• **Aim of the exercise**:
Reproduce all of the material word for word.

• **Given material**:

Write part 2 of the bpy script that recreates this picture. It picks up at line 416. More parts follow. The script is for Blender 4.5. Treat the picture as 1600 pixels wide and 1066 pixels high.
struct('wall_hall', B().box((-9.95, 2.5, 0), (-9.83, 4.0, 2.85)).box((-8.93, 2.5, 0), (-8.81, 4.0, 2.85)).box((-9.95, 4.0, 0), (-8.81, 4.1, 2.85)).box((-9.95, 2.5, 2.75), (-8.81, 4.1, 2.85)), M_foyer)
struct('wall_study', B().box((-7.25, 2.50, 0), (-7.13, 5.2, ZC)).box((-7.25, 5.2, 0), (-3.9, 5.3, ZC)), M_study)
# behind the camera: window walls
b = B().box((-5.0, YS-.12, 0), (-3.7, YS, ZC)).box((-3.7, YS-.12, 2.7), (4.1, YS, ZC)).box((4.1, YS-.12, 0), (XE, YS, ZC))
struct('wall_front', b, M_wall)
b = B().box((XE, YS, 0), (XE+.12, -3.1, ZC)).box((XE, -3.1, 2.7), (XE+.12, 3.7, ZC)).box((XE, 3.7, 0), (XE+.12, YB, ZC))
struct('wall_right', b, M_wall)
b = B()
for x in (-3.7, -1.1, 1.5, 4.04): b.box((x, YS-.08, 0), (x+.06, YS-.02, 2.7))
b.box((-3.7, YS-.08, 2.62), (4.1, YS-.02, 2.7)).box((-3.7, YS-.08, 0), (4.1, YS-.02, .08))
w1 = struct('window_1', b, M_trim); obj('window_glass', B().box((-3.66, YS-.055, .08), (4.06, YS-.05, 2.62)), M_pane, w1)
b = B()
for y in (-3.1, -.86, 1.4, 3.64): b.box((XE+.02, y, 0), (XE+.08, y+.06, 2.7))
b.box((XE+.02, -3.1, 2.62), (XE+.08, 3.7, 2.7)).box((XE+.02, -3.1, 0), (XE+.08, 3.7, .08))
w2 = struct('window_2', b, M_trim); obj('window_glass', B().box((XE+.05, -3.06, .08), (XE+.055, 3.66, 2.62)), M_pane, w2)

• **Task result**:
Write part 2 of the bpy script that recreates this picture. It picks up at line 416. More parts follow. The script is for Blender 4.5. Treat the picture as 1600 pixels wide and 1066 pixels high.
struct('wall_hall', B().box((-9.95, 2.5, 0), (-9.83, 4.0, 2.85)).box((-8.93, 2.5, 0), (-8.81, 4.0, 2.85)).box((-9.95, 4.0, 0), (-8.81, 4.1, 2.85)).box((-9.95, 2.5, 2.75), (-8.81, 4.1, 2.85)), M_foyer)
struct('wall_study', B().box((-7.25, 2.50, 0), (-7.13, 5.2, ZC)).box((-7.25, 5.2, 0), (-3.9, 5.3, ZC)), M_study)
# behind the camera: window walls
b = B().box((-5.0, YS-.12, 0), (-3.7, YS, ZC)).box((-3.7, YS-.12, 2.7), (4.1, YS, ZC)).box((4.1, YS-.12, 0), (XE, YS, ZC))
struct('wall_front', b, M_wall)
b = B().box((XE, YS, 0), (XE+.12, -3.1, ZC)).box((XE, -3.1, 2.7), (XE+.12, 3.7, ZC)).box((XE, 3.7, 0), (XE+.12, YB, ZC))
struct('wall_right', b, M_wall)
b = B()
for x in (-3.7, -1.1, 1.5, 4.04): b.box((x, YS-.08, 0), (x+.06, YS-.02, 2.7))
b.box((-3.7, YS-.08, 2.62), (4.1, YS-.02, 2.7)).box((-3.7, YS-.08, 0), (4.1, YS-.02, .08))
w1 = struct('window_1', b, M_trim); obj('window_glass', B().box((-3.66, YS-.055, .08), (4.06, YS-.05, 2.62)), M_pane, w1)
b = B()
for y in (-3.1, -.86, 1.4, 3.64): b.box((XE+.02, y, 0), (XE+.08, y+.06, 2.7))
b.box((XE+.02, -3.1, 2.62), (XE+.08, 3.7, 2.7)).box((XE+.02, -3.1, 0), (XE+.08, 3.7, .08))
w2 = struct('window_2', b, M_trim); obj('window_glass', B().box((XE+.05, -3.06, .08), (XE+.055, 3.66, 2.62)), M_pane, w2)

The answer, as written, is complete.